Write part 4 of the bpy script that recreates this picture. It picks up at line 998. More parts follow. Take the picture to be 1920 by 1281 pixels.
...
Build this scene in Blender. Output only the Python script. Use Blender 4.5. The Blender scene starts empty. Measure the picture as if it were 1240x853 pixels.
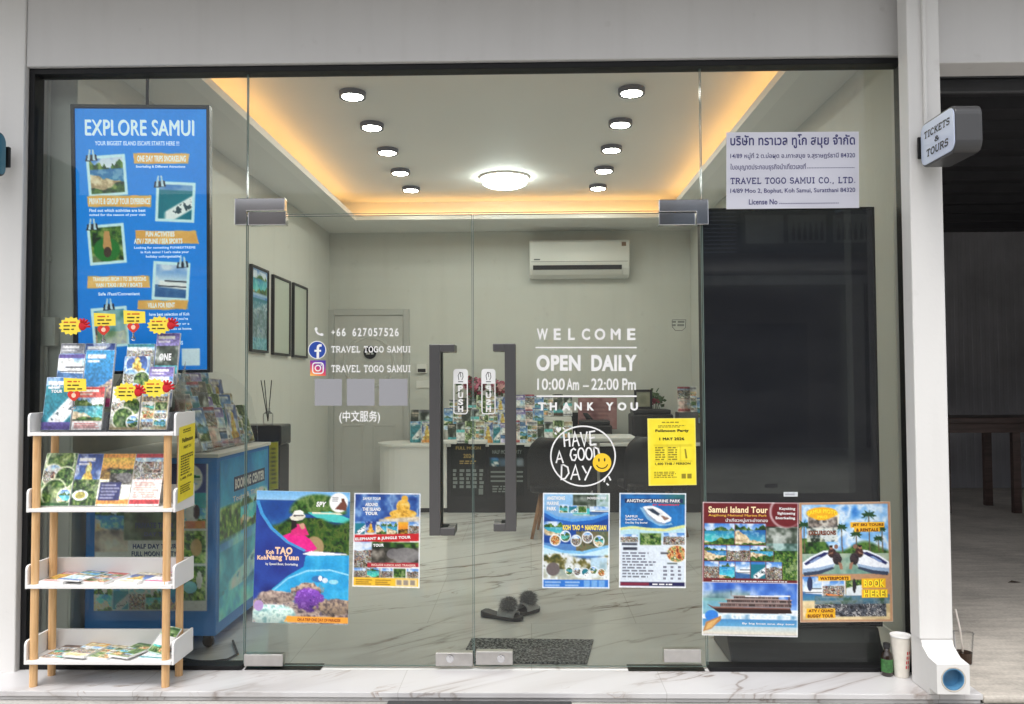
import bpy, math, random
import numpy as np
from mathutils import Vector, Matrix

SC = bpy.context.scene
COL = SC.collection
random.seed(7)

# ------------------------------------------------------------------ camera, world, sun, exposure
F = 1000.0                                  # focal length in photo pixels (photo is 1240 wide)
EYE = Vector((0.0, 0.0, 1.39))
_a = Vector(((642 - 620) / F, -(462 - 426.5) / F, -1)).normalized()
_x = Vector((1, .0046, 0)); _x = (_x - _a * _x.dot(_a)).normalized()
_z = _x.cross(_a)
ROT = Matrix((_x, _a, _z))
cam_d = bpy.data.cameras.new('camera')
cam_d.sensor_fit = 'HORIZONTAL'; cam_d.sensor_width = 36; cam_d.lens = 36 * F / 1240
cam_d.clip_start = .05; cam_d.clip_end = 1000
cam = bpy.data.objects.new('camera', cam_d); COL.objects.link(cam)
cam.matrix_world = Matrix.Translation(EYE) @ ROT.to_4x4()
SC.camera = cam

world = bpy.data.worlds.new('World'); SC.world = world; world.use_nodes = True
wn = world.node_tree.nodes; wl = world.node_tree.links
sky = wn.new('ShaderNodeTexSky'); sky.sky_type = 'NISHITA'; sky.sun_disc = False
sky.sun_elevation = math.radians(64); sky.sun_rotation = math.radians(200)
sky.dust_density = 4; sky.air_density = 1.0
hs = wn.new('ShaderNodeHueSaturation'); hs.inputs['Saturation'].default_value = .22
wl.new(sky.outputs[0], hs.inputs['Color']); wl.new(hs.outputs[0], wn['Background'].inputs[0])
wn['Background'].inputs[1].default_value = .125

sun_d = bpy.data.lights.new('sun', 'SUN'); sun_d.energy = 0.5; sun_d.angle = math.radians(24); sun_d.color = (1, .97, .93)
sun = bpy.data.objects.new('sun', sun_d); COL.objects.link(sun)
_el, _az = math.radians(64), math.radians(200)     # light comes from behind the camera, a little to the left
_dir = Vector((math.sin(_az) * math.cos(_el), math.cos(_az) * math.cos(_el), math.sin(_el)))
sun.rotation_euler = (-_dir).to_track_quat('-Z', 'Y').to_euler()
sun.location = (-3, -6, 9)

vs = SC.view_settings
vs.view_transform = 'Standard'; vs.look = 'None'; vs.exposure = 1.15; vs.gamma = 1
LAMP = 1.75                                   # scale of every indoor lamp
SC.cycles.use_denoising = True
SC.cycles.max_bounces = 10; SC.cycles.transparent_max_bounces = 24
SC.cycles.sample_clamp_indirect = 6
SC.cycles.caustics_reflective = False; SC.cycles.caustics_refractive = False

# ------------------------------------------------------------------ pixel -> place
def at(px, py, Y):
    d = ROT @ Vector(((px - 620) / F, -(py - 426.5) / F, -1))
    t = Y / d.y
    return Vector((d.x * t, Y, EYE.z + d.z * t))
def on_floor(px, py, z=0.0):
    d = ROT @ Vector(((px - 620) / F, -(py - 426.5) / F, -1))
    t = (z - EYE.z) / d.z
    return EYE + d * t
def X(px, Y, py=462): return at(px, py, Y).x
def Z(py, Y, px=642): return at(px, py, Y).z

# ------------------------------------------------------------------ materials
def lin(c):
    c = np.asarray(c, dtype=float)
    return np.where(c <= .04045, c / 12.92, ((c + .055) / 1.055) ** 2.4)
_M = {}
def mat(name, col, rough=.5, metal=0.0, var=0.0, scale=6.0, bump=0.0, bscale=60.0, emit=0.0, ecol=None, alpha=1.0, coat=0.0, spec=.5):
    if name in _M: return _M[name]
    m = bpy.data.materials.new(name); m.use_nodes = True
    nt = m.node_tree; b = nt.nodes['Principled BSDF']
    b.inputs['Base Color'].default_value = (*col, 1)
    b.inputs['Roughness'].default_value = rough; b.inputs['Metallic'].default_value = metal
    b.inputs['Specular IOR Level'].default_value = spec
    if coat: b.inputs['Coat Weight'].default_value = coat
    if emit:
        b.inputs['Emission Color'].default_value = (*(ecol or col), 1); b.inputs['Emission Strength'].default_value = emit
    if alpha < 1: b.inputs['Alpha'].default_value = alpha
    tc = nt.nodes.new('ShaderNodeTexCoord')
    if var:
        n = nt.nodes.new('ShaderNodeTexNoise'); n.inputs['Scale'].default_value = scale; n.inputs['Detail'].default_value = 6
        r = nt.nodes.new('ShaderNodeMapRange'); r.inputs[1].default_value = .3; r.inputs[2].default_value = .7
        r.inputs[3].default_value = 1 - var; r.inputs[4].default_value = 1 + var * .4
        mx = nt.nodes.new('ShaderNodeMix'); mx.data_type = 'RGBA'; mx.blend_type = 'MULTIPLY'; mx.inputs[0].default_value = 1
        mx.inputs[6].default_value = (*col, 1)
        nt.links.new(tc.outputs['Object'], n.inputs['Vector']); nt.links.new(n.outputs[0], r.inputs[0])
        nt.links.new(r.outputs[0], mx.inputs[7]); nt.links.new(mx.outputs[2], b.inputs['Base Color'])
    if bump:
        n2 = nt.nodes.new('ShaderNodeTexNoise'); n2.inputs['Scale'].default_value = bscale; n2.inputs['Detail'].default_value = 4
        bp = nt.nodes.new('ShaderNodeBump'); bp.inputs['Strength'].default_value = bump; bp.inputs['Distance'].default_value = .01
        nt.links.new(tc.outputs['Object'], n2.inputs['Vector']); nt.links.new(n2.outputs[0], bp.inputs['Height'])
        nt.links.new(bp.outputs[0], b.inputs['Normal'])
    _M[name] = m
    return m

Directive
Extract the part of the records that opens with the line containing "Build this scene" and closes with the line containing "sun.location = (-3, -6, 9)". Take only those lines, exactly, and no pictures.

The output
Build this scene in Blender. Output only the Python script. Use Blender 4.5. The Blender scene starts empty. Measure the picture as if it were 1240x853 pixels.
import bpy, math, random
import numpy as np
from mathutils import Vector, Matrix

SC = bpy.context.scene
COL = SC.collection
random.seed(7)

# ------------------------------------------------------------------ camera, world, sun, exposure
F = 1000.0                                  # focal length in photo pixels (photo is 1240 wide)
EYE = Vector((0.0, 0.0, 1.39))
_a = Vector(((642 - 620) / F, -(462 - 426.5) / F, -1)).normalized()
_x = Vector((1, .0046, 0)); _x = (_x - _a * _x.dot(_a)).normalized()
_z = _x.cross(_a)
ROT = Matrix((_x, _a, _z))
cam_d = bpy.data.cameras.new('camera')
cam_d.sensor_fit = 'HORIZONTAL'; cam_d.sensor_width = 36; cam_d.lens = 36 * F / 1240
cam_d.clip_start = .05; cam_d.clip_end = 1000
cam = bpy.data.objects.new('camera', cam_d); COL.objects.link(cam)
cam.matrix_world = Matrix.Translation(EYE) @ ROT.to_4x4()
SC.camera = cam

world = bpy.data.worlds.new('World'); SC.world = world; world.use_nodes = True
wn = world.node_tree.nodes; wl = world.node_tree.links
sky = wn.new('ShaderNodeTexSky'); sky.sky_type = 'NISHITA'; sky.sun_disc = False
sky.sun_elevation = math.radians(64); sky.sun_rotation = math.radians(200)
sky.dust_density = 4; sky.air_density = 1.0
hs = wn.new('ShaderNodeHueSaturation'); hs.inputs['Saturation'].default_value = .22
wl.new(sky.outputs[0], hs.inputs['Color']); wl.new(hs.outputs[0], wn['Background'].inputs[0])
wn['Background'].inputs[1].default_value = .125

sun_d = bpy.data.lights.new('sun', 'SUN'); sun_d.energy = 0.5; sun_d.angle = math.radians(24); sun_d.color = (1, .97, .93)
sun = bpy.data.objects.new('sun', sun_d); COL.objects.link(sun)
_el, _az = math.radians(64), math.radians(200)     # light comes from behind the camera, a little to the left
_dir = Vector((math.sin(_az) * math.cos(_el), math.cos(_az) * math.cos(_el), math.sin(_el)))
sun.rotation_euler = (-_dir).to_track_quat('-Z', 'Y').to_euler()
sun.location = (-3, -6, 9)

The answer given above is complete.